Though I would like to think it was because Maureen was nice since she did try to engage the young narrator, Claudia in conversations near their lockers.

Wdjenkins - I agree what Morrison did with Cholly took some serious skill. A female author writing Cholly this way, had to be a risk.

If the Bluest Eye was written now I wonder if the editors would ask Morrison to not make Cholly such an empathic character.

Anonymous said...

Doret, thank you for this wonderful post and for the new light (new for me) you shed on Cholly.

I'm still not healed from the mark the character left on me. I'm not sure one can read Morrison's books without being touched and/or scarred in some ways (not saying this with a negative connotation).

MissA said...

I read this book when I was way too young. In 5th grade. It definitely left an impact on me. I should reread so I can more actively participate!
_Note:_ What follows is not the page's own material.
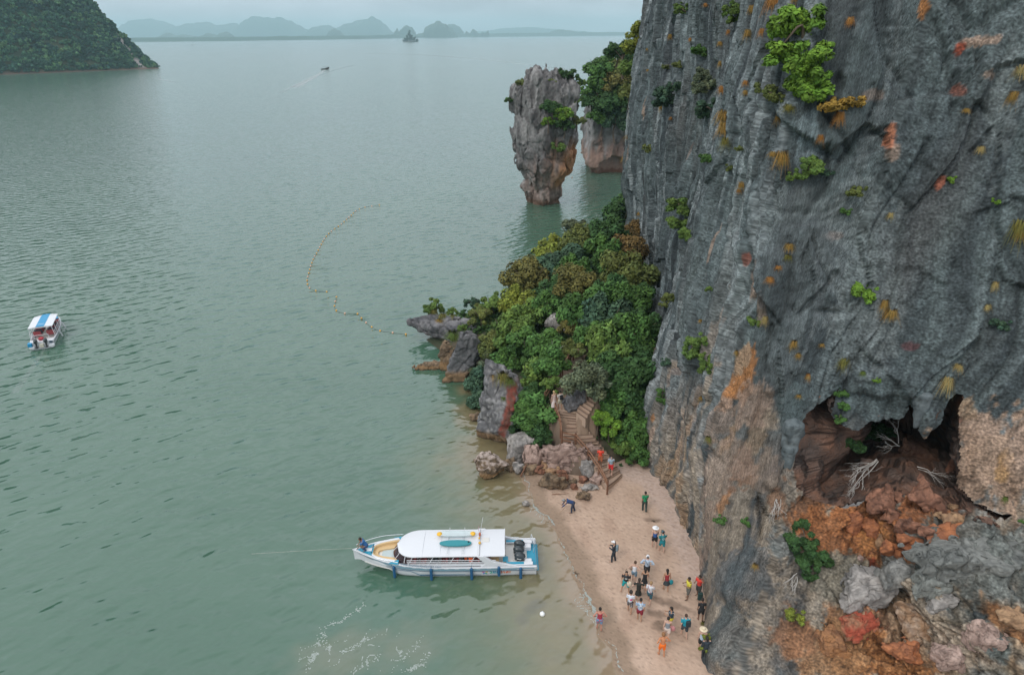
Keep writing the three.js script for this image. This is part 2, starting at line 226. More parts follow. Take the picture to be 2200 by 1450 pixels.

I do remember finding it impossible to forgive Cholly and I was disturbed that we were in his head during the rape scene. But reading this post, does make me feel for him. I felt bad that he had such a tough childhood (don't remember the white men scene though) and it does become clear that he is frustrated with his lack of ability to give his family what they need.

Good discussion, thanks for posting!

Maria said...

The performance at UMD of The Bluest Eye was phenomenal because of the depth Bakari Wilder brought the performance. He managed to capture the monstrousness of Cholly's act, and to highlight the monstrous way he'd been treated by society.